**Given exercise**
Return all lines with the word "scene" in them.

**Given material**
>>>>>

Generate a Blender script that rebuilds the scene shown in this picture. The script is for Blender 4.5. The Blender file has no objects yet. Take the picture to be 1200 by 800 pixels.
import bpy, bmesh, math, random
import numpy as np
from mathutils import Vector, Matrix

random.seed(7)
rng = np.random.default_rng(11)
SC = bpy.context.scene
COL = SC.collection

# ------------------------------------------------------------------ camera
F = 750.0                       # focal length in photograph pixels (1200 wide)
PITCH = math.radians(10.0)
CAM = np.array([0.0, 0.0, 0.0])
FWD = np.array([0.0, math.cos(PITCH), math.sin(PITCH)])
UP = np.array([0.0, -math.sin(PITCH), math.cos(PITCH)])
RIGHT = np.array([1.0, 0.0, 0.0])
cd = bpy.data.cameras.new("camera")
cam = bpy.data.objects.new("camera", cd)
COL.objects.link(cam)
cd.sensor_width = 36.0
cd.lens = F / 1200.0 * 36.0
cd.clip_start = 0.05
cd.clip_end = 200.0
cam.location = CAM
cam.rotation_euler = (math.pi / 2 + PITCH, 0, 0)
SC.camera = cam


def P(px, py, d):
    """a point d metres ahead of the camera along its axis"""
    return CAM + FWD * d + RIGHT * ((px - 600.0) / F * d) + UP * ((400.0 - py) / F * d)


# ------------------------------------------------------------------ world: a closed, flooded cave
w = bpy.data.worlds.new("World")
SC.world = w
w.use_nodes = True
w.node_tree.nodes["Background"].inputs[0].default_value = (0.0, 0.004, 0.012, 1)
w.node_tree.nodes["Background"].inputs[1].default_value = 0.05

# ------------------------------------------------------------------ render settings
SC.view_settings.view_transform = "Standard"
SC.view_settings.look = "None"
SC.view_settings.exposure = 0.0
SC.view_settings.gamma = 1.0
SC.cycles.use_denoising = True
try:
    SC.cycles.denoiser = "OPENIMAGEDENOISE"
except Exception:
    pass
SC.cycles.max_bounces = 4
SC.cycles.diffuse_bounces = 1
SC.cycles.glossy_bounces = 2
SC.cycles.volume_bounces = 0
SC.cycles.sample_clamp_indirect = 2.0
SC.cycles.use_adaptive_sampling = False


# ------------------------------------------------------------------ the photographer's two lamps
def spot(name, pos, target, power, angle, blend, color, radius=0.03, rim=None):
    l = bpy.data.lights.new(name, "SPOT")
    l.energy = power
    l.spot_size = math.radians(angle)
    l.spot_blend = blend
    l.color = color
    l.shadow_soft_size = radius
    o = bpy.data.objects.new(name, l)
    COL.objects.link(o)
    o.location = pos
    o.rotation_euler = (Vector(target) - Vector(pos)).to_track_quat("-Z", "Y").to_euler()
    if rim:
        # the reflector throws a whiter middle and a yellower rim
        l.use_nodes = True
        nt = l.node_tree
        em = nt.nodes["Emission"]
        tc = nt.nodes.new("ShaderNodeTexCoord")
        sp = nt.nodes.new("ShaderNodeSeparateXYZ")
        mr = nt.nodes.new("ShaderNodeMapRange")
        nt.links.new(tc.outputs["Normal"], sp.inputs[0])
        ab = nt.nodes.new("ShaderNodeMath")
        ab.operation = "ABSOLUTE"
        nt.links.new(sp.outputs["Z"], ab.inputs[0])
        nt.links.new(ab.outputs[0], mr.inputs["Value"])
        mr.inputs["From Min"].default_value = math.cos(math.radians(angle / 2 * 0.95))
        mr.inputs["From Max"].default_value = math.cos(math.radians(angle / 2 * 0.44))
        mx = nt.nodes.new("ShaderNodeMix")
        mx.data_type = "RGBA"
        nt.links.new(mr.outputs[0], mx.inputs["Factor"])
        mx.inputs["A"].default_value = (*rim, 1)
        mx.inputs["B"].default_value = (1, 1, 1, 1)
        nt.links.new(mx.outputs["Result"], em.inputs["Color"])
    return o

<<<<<

**Answer**
Generate a Blender script that rebuilds the scene shown in this picture. The script is for Blender 4.5. The Blender file has no objects yet. Take the picture to be 1200 by 800 pixels.
SC = bpy.context.scene